-------- Data entries --------

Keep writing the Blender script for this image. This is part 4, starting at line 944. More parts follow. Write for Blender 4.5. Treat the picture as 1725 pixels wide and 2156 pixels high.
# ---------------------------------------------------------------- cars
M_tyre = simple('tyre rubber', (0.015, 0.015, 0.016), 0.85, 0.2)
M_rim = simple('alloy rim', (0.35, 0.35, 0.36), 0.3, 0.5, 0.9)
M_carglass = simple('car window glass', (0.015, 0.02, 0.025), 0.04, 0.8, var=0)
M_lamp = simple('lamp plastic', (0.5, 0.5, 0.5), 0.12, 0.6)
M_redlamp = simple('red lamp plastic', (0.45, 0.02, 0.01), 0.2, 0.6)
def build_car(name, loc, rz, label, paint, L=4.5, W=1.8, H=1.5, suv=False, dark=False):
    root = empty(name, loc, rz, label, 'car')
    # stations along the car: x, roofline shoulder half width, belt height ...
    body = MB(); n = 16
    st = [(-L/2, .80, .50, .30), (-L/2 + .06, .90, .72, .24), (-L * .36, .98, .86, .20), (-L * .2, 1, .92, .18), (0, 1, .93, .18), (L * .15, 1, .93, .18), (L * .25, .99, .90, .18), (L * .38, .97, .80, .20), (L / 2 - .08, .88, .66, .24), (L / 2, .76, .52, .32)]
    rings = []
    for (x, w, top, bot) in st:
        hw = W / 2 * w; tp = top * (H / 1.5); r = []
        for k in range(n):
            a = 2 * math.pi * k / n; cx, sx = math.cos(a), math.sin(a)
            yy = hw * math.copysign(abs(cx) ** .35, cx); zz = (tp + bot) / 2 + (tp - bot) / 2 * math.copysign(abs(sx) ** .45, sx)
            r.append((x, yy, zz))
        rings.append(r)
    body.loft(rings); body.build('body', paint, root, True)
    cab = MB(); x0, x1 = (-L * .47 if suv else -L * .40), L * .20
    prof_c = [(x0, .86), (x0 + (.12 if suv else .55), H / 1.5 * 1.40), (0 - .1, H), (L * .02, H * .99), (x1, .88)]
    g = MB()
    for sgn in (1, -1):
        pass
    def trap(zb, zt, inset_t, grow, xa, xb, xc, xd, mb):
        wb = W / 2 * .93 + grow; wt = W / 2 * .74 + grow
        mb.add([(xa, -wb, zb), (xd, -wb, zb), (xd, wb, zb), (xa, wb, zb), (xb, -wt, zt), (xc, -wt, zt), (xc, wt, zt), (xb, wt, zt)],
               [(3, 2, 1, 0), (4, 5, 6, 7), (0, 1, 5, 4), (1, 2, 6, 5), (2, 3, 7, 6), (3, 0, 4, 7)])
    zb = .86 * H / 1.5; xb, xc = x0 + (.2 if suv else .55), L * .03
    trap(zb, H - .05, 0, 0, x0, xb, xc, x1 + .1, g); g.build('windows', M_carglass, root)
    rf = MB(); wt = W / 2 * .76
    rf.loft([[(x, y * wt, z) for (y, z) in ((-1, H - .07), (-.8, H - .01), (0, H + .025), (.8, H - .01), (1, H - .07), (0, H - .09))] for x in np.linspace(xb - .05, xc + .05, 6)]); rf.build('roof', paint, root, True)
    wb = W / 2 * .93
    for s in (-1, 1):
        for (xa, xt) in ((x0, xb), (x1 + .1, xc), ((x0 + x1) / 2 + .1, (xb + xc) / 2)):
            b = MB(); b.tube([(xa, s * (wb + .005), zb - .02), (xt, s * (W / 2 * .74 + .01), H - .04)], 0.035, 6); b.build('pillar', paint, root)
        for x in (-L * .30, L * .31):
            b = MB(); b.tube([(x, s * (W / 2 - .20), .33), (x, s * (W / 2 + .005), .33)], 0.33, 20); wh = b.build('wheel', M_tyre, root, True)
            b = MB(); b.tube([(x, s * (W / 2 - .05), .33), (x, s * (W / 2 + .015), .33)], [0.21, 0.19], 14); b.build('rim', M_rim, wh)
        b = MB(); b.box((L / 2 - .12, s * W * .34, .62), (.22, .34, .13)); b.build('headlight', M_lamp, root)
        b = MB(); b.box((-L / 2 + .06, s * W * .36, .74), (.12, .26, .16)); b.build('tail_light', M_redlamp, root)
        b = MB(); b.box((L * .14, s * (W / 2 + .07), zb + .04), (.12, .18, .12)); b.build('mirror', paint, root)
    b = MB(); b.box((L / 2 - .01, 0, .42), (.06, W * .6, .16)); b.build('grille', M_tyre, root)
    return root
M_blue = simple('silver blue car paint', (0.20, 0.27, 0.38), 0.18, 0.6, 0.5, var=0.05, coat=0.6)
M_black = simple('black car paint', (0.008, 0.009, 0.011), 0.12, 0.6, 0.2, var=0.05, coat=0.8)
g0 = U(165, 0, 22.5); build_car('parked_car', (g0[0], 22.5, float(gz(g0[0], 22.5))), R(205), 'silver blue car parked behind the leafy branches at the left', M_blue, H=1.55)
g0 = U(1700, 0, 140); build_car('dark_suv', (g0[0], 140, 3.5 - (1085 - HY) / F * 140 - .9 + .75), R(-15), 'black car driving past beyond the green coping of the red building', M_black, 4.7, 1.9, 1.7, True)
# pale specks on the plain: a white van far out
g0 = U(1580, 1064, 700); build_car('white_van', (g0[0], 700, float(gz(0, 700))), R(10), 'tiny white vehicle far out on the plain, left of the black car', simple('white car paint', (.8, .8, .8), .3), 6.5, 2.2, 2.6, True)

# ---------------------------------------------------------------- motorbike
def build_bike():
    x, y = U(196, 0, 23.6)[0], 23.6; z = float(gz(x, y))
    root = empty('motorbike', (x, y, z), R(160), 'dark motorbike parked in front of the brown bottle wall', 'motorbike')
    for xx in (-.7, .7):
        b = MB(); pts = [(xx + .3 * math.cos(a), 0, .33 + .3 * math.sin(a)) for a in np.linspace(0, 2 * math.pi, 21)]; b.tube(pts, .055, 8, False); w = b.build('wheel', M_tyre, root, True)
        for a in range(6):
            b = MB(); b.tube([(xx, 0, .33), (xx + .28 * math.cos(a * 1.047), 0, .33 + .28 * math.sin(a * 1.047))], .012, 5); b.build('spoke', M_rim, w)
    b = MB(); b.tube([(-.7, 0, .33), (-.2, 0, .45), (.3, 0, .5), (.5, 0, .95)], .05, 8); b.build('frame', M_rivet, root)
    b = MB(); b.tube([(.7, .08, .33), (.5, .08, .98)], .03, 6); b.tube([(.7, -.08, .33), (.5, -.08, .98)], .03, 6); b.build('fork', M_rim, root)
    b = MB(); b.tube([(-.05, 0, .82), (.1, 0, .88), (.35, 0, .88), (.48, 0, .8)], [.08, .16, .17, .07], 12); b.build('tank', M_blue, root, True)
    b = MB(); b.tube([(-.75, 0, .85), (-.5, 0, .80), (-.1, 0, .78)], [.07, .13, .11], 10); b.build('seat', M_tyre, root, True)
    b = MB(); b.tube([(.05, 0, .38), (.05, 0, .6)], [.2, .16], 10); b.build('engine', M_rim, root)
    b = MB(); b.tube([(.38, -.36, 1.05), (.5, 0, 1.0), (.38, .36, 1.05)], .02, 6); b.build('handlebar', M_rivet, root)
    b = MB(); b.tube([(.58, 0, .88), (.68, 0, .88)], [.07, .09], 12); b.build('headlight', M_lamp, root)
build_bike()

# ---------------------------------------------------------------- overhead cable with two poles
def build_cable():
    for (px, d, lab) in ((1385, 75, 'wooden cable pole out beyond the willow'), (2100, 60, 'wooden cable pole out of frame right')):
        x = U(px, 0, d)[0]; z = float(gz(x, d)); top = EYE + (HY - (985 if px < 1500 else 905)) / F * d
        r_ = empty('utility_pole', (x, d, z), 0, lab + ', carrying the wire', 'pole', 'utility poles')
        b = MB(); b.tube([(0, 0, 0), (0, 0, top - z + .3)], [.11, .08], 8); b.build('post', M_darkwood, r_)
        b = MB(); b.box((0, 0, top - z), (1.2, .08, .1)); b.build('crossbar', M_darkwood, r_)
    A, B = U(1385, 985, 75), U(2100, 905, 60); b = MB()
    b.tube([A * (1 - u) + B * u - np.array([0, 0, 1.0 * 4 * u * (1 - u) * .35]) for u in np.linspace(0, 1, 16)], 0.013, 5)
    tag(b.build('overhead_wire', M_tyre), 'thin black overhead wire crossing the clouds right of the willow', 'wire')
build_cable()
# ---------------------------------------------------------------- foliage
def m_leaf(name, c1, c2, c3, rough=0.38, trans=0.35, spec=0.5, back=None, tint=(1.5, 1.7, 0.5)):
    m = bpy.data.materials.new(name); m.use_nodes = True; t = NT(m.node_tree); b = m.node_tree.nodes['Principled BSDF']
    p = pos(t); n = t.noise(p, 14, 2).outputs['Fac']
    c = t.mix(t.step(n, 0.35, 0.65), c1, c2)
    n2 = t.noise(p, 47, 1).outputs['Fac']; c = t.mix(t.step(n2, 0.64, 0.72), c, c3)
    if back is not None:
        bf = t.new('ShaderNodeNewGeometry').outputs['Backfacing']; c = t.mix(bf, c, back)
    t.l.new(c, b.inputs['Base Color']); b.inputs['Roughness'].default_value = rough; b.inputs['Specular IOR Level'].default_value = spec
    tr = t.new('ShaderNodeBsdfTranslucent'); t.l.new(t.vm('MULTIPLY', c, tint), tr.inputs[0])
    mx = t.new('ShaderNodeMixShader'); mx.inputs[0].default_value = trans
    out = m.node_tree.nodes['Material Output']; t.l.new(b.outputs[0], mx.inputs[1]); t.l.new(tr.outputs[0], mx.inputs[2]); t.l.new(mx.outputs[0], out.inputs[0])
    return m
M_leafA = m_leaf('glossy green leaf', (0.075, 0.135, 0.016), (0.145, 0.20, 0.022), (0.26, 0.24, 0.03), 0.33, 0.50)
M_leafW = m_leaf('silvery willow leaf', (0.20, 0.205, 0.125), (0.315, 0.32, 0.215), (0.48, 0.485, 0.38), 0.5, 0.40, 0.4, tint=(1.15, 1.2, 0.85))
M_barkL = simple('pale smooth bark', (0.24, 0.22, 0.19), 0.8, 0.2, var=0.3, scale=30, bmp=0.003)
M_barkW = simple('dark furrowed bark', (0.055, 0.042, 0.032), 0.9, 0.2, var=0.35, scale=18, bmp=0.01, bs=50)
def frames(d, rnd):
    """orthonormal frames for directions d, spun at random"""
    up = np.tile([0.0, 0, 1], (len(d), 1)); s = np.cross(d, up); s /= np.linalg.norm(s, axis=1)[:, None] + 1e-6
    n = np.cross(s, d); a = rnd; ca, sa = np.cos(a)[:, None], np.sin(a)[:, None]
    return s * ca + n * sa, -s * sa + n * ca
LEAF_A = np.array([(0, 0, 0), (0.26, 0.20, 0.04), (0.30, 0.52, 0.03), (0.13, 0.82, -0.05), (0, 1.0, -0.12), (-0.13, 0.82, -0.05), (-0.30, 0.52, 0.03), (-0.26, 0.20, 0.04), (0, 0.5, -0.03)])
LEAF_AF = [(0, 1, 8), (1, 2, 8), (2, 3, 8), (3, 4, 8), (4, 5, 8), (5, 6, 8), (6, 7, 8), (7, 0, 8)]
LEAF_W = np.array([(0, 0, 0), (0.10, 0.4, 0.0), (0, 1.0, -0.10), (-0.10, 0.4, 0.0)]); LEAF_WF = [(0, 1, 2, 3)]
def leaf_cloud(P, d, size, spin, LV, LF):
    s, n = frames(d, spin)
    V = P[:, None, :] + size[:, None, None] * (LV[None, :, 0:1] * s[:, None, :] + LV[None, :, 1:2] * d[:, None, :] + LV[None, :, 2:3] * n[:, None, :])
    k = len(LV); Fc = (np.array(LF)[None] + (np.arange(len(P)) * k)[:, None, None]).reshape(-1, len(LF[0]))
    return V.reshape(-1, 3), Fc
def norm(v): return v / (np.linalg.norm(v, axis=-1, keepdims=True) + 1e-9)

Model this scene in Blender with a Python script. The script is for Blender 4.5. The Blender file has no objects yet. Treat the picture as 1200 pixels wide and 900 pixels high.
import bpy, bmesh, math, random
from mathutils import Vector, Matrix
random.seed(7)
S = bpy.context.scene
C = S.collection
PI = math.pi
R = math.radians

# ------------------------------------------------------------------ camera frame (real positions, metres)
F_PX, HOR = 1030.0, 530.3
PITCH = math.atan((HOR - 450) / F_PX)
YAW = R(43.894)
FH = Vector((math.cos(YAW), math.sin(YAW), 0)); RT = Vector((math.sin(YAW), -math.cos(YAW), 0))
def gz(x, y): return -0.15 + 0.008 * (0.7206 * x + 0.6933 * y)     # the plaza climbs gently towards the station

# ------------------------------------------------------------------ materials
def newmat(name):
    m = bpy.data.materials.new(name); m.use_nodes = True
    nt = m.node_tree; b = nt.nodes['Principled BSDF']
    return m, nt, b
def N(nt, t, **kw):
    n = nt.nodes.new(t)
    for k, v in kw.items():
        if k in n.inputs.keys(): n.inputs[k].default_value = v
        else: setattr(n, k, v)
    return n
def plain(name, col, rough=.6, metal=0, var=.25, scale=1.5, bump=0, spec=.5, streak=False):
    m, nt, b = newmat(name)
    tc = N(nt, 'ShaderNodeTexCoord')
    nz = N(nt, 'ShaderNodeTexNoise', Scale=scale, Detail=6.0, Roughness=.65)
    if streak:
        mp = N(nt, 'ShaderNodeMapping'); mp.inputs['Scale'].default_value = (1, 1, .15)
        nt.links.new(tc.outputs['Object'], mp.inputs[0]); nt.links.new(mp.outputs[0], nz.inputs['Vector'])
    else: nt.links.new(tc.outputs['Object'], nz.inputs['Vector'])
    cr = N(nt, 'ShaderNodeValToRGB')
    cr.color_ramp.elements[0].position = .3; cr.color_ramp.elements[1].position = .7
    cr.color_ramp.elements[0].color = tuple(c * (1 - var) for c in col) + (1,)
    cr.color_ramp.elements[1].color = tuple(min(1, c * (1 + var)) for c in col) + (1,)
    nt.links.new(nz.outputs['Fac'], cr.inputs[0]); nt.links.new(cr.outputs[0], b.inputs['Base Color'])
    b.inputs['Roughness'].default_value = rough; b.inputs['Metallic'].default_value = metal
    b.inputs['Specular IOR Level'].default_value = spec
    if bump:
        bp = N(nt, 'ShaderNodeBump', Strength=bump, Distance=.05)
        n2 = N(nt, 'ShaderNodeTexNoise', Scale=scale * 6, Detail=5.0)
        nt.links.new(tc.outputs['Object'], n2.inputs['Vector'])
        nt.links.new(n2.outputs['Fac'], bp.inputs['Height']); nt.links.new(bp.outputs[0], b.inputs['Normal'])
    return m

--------

From the records above, print exactly the lines that run from the line with "Model this scene" to the line with "def gz(x, y): return", inclusive.

Model this scene in Blender with a Python script. The script is for Blender 4.5. The Blender file has no objects yet. Treat the picture as 1200 pixels wide and 900 pixels high.
import bpy, bmesh, math, random
from mathutils import Vector, Matrix
random.seed(7)
S = bpy.context.scene
C = S.collection
PI = math.pi
R = math.radians

# ------------------------------------------------------------------ camera frame (real positions, metres)
F_PX, HOR = 1030.0, 530.3
PITCH = math.atan((HOR - 450) / F_PX)
YAW = R(43.894)
FH = Vector((math.cos(YAW), math.sin(YAW), 0)); RT = Vector((math.sin(YAW), -math.cos(YAW), 0))
def gz(x, y): return -0.15 + 0.008 * (0.7206 * x + 0.6933 * y)     # the plaza climbs gently towards the station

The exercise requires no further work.